MATERIAL ::
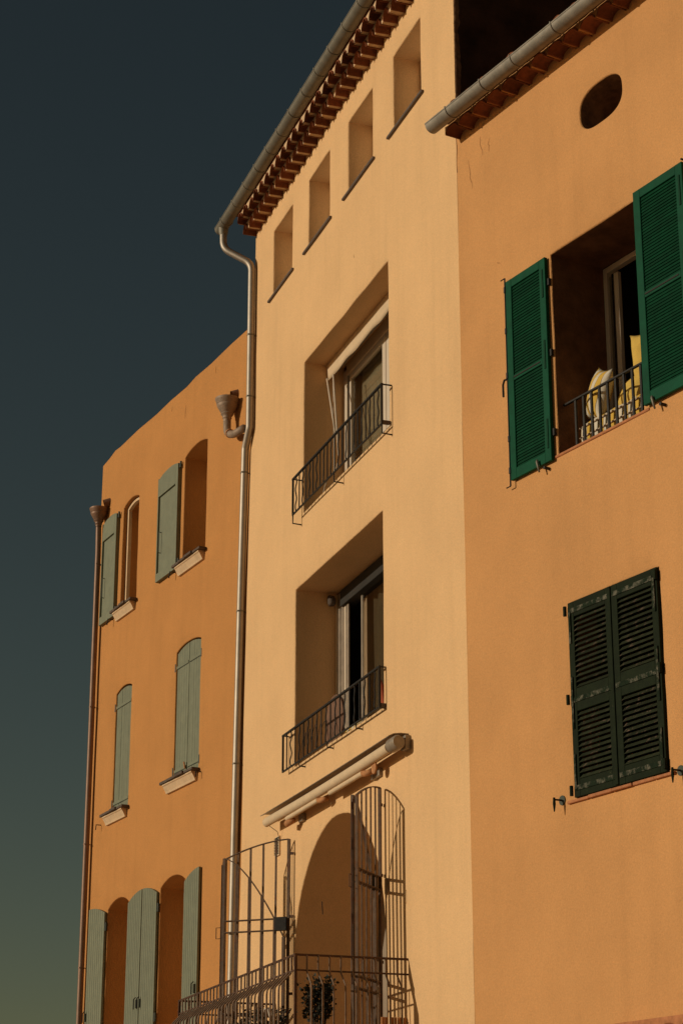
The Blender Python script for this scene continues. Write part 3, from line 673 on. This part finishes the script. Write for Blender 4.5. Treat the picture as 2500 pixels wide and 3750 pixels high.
# plants and odds and ends on the balcony
def shrub(name, at, label, h, spread, nst, nl, pot=True, lsz=.05):
    T = thing(name, FM, at, label, 'plant')
    q = MB(FM, at); q.lathe([(0, 0), (.13, 0), (.17, .26), (.185, .26), (.185, .30), (.16, .30), (.155, .24), (0, .24)], at, 18)
    obj('pot', q.mesh('pot', 'pot', smooth=True, angle=40), T)
    q = MB(); lf = MB(); q2 = []
    for i in range(nst):
        a = random.uniform(0, 6.283); r = random.uniform(.2, 1) * spread
        p0 = Vector((.03 * math.cos(a), .03 * math.sin(a), .25)); p2 = Vector((r * math.cos(a), r * math.sin(a), h * random.uniform(.72, 1)))
        p1 = (p0 + p2) / 2 + Vector((random.uniform(-.05, .05), random.uniform(-.05, .05), .05))
        pts = [p0 * (1 - t) ** 2 + p1 * 2 * t * (1 - t) + p2 * t * t for t in (0, .2, .4, .6, .8, 1)]
        s = MB(); s.tube([Vector(p) for p in pts], [.009, .008, .007, .005, .004, .002], 5, local=True); obj('stem', s.mesh('stem', 'twig'), T)
        for j in range(nl):
            t = random.uniform(.42, 1.0); c = p0 * (1 - t) ** 2 + p1 * 2 * t * (1 - t) + p2 * t * t
            c = c + Vector((random.gauss(0, .035), random.gauss(0, .035), random.gauss(0, .03)))
            d = Vector((random.gauss(0, 1), random.gauss(0, 1), random.gauss(.3, .7))).normalized(); x = d.orthogonal().normalized(); x = Matrix.Rotation(random.uniform(0, 6.28), 3, d) @ x
            L = lsz * random.uniform(.7, 1.25); y = d.cross(x)
            lf.add([c, c + d * L * .45 + x * L * .36 + y * .004, c + d * L, c + d * L * .45 - x * L * .36 + y * .004], [(0, 1, 2, 3)])
    fo = obj('foliage', lf.mesh('foliage', 'leaf', recalc=False), T); fo['kind'] = 'stuff'
    return T
shrub('potted_shrub', (3.05, .50, BZ), 'dark leafy potted shrub in front of the arched door', 1.03, .17, 13, 60)
shrub('potted_shrub', (4.7, .72, BZ), 'sparse twiggy potted plant behind the left end of the balcony railing', .82, .22, 9, 16)
shrub('potted_shrub', (3.9, .75, BZ), 'low bushy potted plant behind the front balcony rail', .72, .2, 9, 26)
at = (5.0, .55, BZ); T = thing('drying_rack', FM, at, 'dark metal drying rack standing on the balcony beside the wall', 'drying rack')
for i in range(5):
    q = MB(FM, at); q.tube([(4.55, .35 + .08 * i, 4.03 - .0 * i), (5.6, .35 + .08 * i, 4.03)], .006, 6); obj('rod', q.mesh('rod', 'iron'), T)
for u in (4.55, 5.6):
    q = MB(FM, at); q.tube([(u, .30, BZ), (u, .72, 4.03)], .009, 6); obj('leg', q.mesh('leg', 'iron'), T)
    q = MB(FM, at); q.tube([(u, .72, BZ), (u, .33, 4.03)], .009, 6); obj('leg', q.mesh('leg', 'iron'), T)
at = (1.80, .2, BZ); T = thing('reed_screen', FM, at, 'short orange reed screen at the right end of the balcony', 'screen')
rm = MB(); rm.tube([(0, 0, 0), (0, 0, .42)], .012, 6); rmm = rm.mesh('reed', 'reed')
for i in range(9):
    r_ = obj('reed', rmm, T, FM.l(1.76, .03 + .03 * i, BZ) - FM.l(*at)); r_.rotation_euler = (random.uniform(-.02, .02), random.uniform(-.02, .02), 0)
at = (3.6, .8, BZ); T = thing('garden_hose', FM, at, 'pale coiled hose hanging inside the balcony railing', 'hose')
q = MB(FM, at); q.tube([(3.75 + .16 * math.cos(a * .42), .85 + .02 * math.sin(a), 3.72 + .22 * math.sin(a * .42)) for a in range(40)], .009, 6); obj('coil', q.mesh('coil', 'cable', smooth=True), T)

# ================================================================== RIGHT HOUSE
HR = house('orange_house', FR, 'orange plastered house on the right with green louvred shutters')
def superell(cu, cz, a, b, n, N=48): return [(cu + a * abs(math.cos(t)) ** (2 / n) * (1 if math.cos(t) >= 0 else -1), cz + b * abs(math.sin(t)) ** (2 / n) * (1 if math.sin(t) >= 0 else -1)) for t in [2 * math.pi * k / N for k in range(N)]]
RH = [(superell(2.465, 11.915, .325, .222, 2.7), .55), (rect(1.58, 2.865, 8.56, 10.655), .64), (rect(1.665, 2.95, 5.27, 7.075), .30)]
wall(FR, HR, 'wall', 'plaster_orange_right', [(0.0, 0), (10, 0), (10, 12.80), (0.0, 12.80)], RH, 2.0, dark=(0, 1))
shell(FR, HR, 0.25, 10, 7.0, 12.8, 'plaster_orange_right')
course(FR, HR, 0.05, 10, 12.675, .19, .105, .262, mm='plaster_orange_right')
roof(FR, HR, 0.0, 10, 12.80, .27, .262, .27, 4.0, h=.10)
gutter(FR, HR, -.02, 10, .30, 12.785, .085, [.37, 1.0, 1.54, 2.23, 3.0, 3.7, 4.4, 5.1, 5.8, 6.5, 7.2, 7.9], m='zinc_grey')
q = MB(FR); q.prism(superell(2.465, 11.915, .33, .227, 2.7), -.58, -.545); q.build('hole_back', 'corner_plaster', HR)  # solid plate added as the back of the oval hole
# open window: frame, room, guard rail
q = MB(FR); q.box(1.585, 1.64, -.70, -.635, 8.57, 10.65); wr = q.build('window_frame', 'white_pvc', HR, bevel=.004)
for nm_, bx, mm in (('head', (1.64, 2.86, -.70, -.635, 10.59, 10.65), 'white_pvc'), ('stile', (2.80, 2.86, -.70, -.635, 8.57, 10.59), 'white_pvc'), ('sash_stile', (1.69, 1.76, -1.15, -1.10, 8.62, 10.55), 'dark_pvc'), ('sash_stile', (1.645, 1.69, -.75, -.70, 8.62, 10.55), 'dark_pvc'), ('sash_stile', (1.735, 1.80, -.69, -.645, 8.62, 10.55), 'white_pvc')):
    q = MB(FR); q.box(*bx); q.build(nm_, mm, wr, bevel=.004)
q = MB(FR); q.box(1.64, 1.735, -.675, -.668, 8.62, 10.55); q.build('pane', 'glass', wr)
room(FR, HR, 1.4, 3.0, -.71, -3.5, 8.5, 10.9)
q = MB(FR); q.box(1.50, 2.95, -.62, .012, 8.535, 8.562); sr = q.build('window_sill', 'terracotta', HR, bevel=.006)
q = MB(FR); q.box(1.565, 2.87, -.115, -.085, 9.075, 9.095); rr_ = q.build('window_guard', 'iron', HR, bevel=.003)
bm_ = MB(FR, (0, -.1, 8.56)); bm_.bar((0, -.1, 8.56), (0, -.1, 9.08), .024, .018); bmm = bm_.mesh('baluster', 'iron')
for i in range(10): obj('baluster', bmm, rr_, FR.l(1.755 + .122 * i, -.1, 8.56))

# louvred shutters
def louvre(u0, u1, z0, z1, off, th, panels, mf, ms, name, slat_n, tilt, parent=HR, stile=.085, gap=0.0, slat_h=None, rails=None):
    q = MB(FR); q.box(u0, u0 + stile, off, off + th, z0, z1); S_ = q.build(name, mf, parent, bevel=.003)
    q = MB(FR); q.box(u1 - stile, u1, off, off + th, z0, z1); q.build('stile', mf, S_, bevel=.003)
    zz = [z0] + [v for p in panels for v in p] + [z1]
    for i in range(0, len(zz), 2):
        q = MB(FR); q.box(u0 + stile, u1 - stile, off + .001, off + th - .001, zz[i], zz[i + 1]); q.build('rail', mf, S_, bevel=.003)
    for (pa, pb), n in zip(panels, slat_n):
        hgt = (pb - pa) / n; sh = (slat_h or 1.12) * hgt
        s = MB(); w = u1 - u0 - 2 * stile; dz = math.cos(tilt) * sh / 2; dy = math.sin(tilt) * sh / 2; t = .004
        s.add([(x, y + k * t, z) for x in (-w / 2, w / 2) for (y, z) in ((-dy, -dz), (dy, dz)) for k in (-1, 1)],
              [(0, 1, 3, 2), (4, 6, 7, 5), (0, 2, 6, 4), (1, 5, 7, 3), (0, 4, 5, 1), (2, 3, 7, 6)])
        sm = s.mesh('slat', ms)
        for i in range(n):
            o = obj('slat', sm, S_, FR.l((u0 + u1) / 2, off + th * .5, pa + hgt * (i + .5)))
            o.rotation_euler = (random.uniform(-.03, .03), random.uniform(-.006, .006), 0)
    return S_
s1 = louvre(.885, 1.545, 8.515, 10.635, .012, .038, [(8.62, 9.535), (9.59, 10.545)], 'green', 'green_slat', 'shutter', (29, 30), .33, stile=.095, slat_h=1.35)
s2 = louvre(2.935, 3.63, 8.57, 10.69, .02, .038, [(8.68, 9.59), (9.65, 10.60)], 'green', 'green_slat', 'shutter', (29, 30), .33, stile=.095, slat_h=1.35)
def rbar(par, name, m, *bx, bevel=.003):
    q = MB(FR); q.box(*bx); return q.build(name, m, par, bevel=bevel)
for s_, u0, u1, zb, hs_ in ((s1, .885, 1.545, 8.515, 1), (s2, 2.935, 3.63, 8.57, -1)):
    o = .012 if s_ is s1 else .02
    rbar(s_, 'dark_slot', 'room', u0 + .10, u1 - .12, o + .038, o + .044, zb + 1.044, zb + 1.058)  # near-black strip stands for a slot: its darkness is put into colour
    ue = u1 - .05 if s_ is s1 else u0 + .02
    for z in (zb + .28, zb + 1.10, zb + 1.85):
        if s_ is s1:
            rbar(s_, 'strap_hinge', 'green_slat', u1 - .055, u1 - .03, o + .038, o + .046, z - .15, z + .15)
            rbar(s_, 'hinge_pin', 'iron', u1 + .005, u1 + .033, .003, .03, z - .035, z + .04)
        else:
            rbar(s_, 'strap_hinge', 'green_slat', u1 - .055, u1 - .03, o + .038, o + .046, z - .15, z + .15)
    # espagnolette rod with latch on the left leaf
q = MB(FR); q.tube([(.878, .05, 8.46), (.878, .05, 10.68)], .008, 6); q.build('espagnolette_rod', 'iron', s1)
for z in (8.62, 8.95, 9.62, 10.1, 10.55):
    q = MB(FR); q.tube([(.878, .05, z - .03), (.878, .05, z + .03)], .015, 8); q.build('rod_guide', 'iron', s1)
q = MB(FR); q.tube([(.87, .055, 9.58), (.845, .065, 9.58), (.82, .065, 9.54), (.822, .065, 9.41)], .011, 6); q.build('latch_handle', 'iron', s1)
for z in (8.46, 10.68):
    q = MB(FR); q.tube([(.878, .05, z), (.81, .05, z)], .006, 6); q.build('rod_hook', 'iron', s1)
for u, z in ((1.345, 8.57), (3.07, 8.61)):
    q = MB(FR); q.tube([(u, .07, z), (u + .005, .075, z - .02), (u + .035, .075, z - .13)], [.012, .014, .009], 8); hk = q.build('shutter_stay', 'zinc', HR, smooth=True)
    q = MB(FR); q.tube([(u + .09, .0, z - .10), (u + .09, .06, z - .10)], .016, 8); q.build('stay_peg', 'iron', hk)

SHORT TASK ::
Using the listing above, locate the lines that hold "wall" and copy each one.

TASK RESULT ::
at = (5.0, .55, BZ); T = thing('drying_rack', FM, at, 'dark metal drying rack standing on the balcony beside the wall', 'drying rack')
wall(FR, HR, 'wall', 'plaster_orange_right', [(0.0, 0), (10, 0), (10, 12.80), (0.0, 12.80)], RH, 2.0, dark=(0, 1))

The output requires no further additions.